Expanding a charity’s brand - Charities Management

By Max du Bois

As featured in Charities Management, by Max du Bois.

As charities increase their footprint they need to ensure their brand matches the expanded activities.

Turmoil is something the charity sector is learning to adapt to and even adopt as many charities seek to merge, grow, and develop new projects and new fundraising tools. It does, however, raise the pithy question of how do we present our services and the things we do in a coherent and clear way. This question, if left unanswered, will mean that as portfolios grow, there is a risk they either become barren or a tangled mess.

If we were to pick one sector within the charity mix where this holds particularly true, and we are spoiled for choice, this would be the mental health sector. Without doubt this is one of the most complex to manage. Competitors abound, both at scale and with niche specialisms, creating a complex web of identities all vying for attention. 

Ideal context

It comes as no surprise therefore that mental health support charity Richmond Fellowship was one of the first to see this was an ideal context in which to flip the model on its head and turn it into an opportunity.

The charity's aim was visionary. It opted to bring together like-minded charities in a bid to change how the UK treats mental health. It believed that by joining forces it could build a national mental health and substance abuse services group large enough to make its vision happen.

One of the biggest challenges, however, was representing the members' collective ambition. Each partner charity had its own rich history of success, as well as its own unique look and message. They needed a brand that took each partner’s distinctive skills or regional and national reputations and combined them to break new ground in "making recovery a reality". That brand now is Recovery Focus. 

We need only look at the commercial sector to see how well this can work. Take Virgin which, like Recovery Focus, centres its proposition around creating a link brand with each partner which still retains its own distinctive, but clearly linked, identity.

Key to remember is there is no one size fits all formula. Those who attempt to apply a blanket style identity end up with a bland, un-engaging brand that neither appeals nor differentiates, resulting in individual services under-selling themselves. 

Conversely, those charities which have separate and unlinked brands that focus on each service or product will create silos that hide the collective breadth and depth of what the charity does. In so doing they will be squandering a valuable commercial asset that could help establish the credibility of new services and encourage cross usage and sales.

Yet the solution is relatively simple. Charities need to define what they have got that really appeals, both on an emotional and a rational level, to their audiences and make up any shortfall to each and every audience. In other words they need to ask "how can we make what we do relevant and appealing to all our audiences?". 

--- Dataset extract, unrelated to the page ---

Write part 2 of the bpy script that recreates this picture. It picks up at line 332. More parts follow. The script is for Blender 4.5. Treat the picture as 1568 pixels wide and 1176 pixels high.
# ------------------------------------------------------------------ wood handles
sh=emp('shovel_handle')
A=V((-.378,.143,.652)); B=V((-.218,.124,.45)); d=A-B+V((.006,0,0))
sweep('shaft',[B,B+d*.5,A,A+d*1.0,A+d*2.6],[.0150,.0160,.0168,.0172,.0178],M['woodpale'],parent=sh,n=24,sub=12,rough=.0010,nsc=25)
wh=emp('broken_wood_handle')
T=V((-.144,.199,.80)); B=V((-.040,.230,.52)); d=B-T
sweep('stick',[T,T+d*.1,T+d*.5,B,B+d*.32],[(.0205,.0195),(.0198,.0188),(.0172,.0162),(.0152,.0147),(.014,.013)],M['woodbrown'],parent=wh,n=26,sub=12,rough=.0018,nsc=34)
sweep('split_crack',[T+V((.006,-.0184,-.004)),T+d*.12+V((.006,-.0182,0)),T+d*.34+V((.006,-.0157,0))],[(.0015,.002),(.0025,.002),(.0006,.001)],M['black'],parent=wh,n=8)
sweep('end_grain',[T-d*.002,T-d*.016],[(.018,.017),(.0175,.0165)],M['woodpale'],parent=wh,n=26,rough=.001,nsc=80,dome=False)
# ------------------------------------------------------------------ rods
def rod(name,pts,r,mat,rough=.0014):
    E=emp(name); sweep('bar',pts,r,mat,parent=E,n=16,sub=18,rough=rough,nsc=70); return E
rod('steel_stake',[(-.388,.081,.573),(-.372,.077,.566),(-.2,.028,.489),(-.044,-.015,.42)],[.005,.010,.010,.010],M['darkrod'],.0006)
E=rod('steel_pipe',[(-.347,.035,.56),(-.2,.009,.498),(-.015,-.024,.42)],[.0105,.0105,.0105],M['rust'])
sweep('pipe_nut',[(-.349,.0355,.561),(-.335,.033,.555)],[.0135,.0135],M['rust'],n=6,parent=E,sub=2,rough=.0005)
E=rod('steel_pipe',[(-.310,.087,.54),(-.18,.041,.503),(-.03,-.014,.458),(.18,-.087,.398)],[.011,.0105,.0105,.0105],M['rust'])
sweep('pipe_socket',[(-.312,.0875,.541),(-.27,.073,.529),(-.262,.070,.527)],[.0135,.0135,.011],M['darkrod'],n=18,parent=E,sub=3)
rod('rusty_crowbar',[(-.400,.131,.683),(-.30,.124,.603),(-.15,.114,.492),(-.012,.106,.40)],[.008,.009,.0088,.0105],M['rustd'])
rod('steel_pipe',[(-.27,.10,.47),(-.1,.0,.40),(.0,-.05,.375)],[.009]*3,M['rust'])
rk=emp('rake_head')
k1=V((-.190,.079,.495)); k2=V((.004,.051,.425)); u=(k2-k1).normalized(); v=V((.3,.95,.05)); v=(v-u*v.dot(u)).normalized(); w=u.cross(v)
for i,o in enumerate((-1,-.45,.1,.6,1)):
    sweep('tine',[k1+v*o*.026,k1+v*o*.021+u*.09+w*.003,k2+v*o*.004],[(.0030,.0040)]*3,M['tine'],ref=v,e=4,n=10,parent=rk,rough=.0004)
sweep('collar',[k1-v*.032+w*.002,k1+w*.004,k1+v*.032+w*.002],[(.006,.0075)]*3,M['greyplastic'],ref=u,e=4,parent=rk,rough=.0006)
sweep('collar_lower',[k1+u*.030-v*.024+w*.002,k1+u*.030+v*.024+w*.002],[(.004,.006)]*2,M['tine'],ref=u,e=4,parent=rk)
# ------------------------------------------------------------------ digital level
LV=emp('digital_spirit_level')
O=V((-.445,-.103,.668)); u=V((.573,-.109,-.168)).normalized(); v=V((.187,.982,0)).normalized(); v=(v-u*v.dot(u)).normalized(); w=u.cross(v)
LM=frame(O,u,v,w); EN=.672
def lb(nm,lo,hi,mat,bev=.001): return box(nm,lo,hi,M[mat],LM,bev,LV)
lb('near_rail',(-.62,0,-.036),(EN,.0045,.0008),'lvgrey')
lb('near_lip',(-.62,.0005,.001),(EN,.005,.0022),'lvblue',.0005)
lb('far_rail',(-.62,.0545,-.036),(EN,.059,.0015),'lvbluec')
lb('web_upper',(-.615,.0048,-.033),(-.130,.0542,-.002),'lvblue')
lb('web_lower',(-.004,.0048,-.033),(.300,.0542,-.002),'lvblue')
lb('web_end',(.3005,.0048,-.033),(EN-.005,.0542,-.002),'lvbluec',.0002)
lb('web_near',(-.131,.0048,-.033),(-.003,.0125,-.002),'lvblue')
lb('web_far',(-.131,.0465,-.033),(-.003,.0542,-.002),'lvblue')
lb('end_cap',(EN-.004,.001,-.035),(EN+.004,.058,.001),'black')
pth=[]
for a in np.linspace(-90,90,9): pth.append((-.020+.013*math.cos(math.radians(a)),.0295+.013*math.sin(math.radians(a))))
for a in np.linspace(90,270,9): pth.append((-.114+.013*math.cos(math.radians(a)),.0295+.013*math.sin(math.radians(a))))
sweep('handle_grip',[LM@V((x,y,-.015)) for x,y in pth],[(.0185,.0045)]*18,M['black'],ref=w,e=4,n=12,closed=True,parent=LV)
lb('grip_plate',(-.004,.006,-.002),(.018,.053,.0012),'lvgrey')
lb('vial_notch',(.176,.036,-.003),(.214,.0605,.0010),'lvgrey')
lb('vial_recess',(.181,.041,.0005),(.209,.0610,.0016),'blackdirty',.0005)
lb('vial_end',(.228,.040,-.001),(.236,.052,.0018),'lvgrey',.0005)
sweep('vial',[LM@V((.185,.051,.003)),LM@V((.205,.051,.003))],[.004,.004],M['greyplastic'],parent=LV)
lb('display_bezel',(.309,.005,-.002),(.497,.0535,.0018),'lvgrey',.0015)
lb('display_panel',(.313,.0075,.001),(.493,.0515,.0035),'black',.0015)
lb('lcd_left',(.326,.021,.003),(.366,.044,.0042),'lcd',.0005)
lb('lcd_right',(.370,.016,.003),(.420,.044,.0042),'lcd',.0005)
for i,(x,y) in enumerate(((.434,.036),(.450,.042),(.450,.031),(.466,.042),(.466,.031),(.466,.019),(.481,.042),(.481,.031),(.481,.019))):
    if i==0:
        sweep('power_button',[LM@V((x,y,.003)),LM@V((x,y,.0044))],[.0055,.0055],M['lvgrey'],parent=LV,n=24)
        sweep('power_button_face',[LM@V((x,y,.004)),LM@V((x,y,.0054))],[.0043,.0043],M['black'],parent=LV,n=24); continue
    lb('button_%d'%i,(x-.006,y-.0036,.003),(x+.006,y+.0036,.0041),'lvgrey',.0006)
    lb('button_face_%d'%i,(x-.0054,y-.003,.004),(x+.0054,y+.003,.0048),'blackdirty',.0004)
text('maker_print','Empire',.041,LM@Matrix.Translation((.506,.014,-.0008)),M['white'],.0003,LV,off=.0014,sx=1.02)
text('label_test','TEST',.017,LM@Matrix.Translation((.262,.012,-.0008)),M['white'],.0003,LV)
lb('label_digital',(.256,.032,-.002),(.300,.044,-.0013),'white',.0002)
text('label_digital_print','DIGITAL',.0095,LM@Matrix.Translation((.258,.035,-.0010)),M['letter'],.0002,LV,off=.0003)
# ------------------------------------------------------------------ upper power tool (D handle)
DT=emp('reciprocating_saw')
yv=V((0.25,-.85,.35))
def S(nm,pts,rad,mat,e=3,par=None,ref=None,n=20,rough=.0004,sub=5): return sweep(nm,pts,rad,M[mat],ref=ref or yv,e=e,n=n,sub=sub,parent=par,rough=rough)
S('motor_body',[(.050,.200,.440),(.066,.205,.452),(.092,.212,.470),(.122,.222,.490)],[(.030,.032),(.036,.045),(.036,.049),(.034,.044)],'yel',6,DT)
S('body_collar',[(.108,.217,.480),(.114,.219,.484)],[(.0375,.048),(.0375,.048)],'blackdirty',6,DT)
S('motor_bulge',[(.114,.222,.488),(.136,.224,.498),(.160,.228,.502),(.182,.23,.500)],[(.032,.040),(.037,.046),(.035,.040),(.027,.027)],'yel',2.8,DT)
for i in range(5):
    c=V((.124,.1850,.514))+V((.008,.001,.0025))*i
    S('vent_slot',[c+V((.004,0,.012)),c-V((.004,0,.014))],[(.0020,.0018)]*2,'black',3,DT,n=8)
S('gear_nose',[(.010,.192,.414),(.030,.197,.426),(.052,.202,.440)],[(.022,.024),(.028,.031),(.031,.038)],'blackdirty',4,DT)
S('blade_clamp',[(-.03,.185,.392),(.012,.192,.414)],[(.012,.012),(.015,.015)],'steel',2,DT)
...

Volunteering charity CSV asked itself this question when it felt its core brand was starving the charity of meaning and visibility. Now known as Volunteering Matters, the new focus resides in the charity's belief in the power of volunteering's ability to inspire and transform lives. The charity lives up to its brand promise of leading the UK in volunteering policy and practice. Its services are simply, and effectively, signposted and equally appealing across all platforms. The charity equivalent of Apple.

Standalone brand

Guide Dogs too posed this question when they brought on board National Blind Children’s Society. It recognised that to flourish it needed a standalone brand, to focus on the increased portfolio of services it offered. When analysing how to increase its relevance to wider audiences, it found that National Blind Children’s Society would become perceptually obscured under the Guide Dogs brand, adding little to the brand and damaging its ability to reach out to key audiences and to fundraise.

In rebranding to Blind Children UK it appealed strongly to the target audiences, became more firmly linked as part of the Guide Dogs family, and helped expand Guide Dogs away from "dogs" into broader mobility. 

HSBC and First Direct reflect a similar brand ethos in the commercial sector.

Building larger entities without losing the value of each partner in the ensuing chaos is a juggling act charities are increasing going to have to learn to manage if they are to survive and remain relevant. 

Striking a balance between supporting goals both at an individual and organisation level to provide clarity and relevance to all audiences requires a clear brand hierarchy to capture the group’s key differentiator.

So what are the key branding elements charities need to look for as they expand and manage their portfolios? 

For a start the core brand and all its activities have to leverage each other. This means identifying each activity’s specific role and raison d’être.
There need to be equal parts of give and take. The core brand must give and gain from the activities.
Ensuring that the goals of each activity are reflected in the core brand and these are supported at both the individual level and the corporate level is key.
The core brand must provide clarity and relevance to all audiences. It should also promote logic and synergy as well as a sense of order, purpose and direction to the charity.

The charity sector is certainly undergoing challenges, yet there are enormous opportunities too to rethink the purpose of charities and reshape their original offering. 

Taking time

Taking the time to carve out a balanced and powerful identity will have a transformational effect on the way new style charities are perceived both internally and externally. Key is to ensure their portfolio of brands does not exceed the sum of its parts, something that requires coherence to rule over chaos.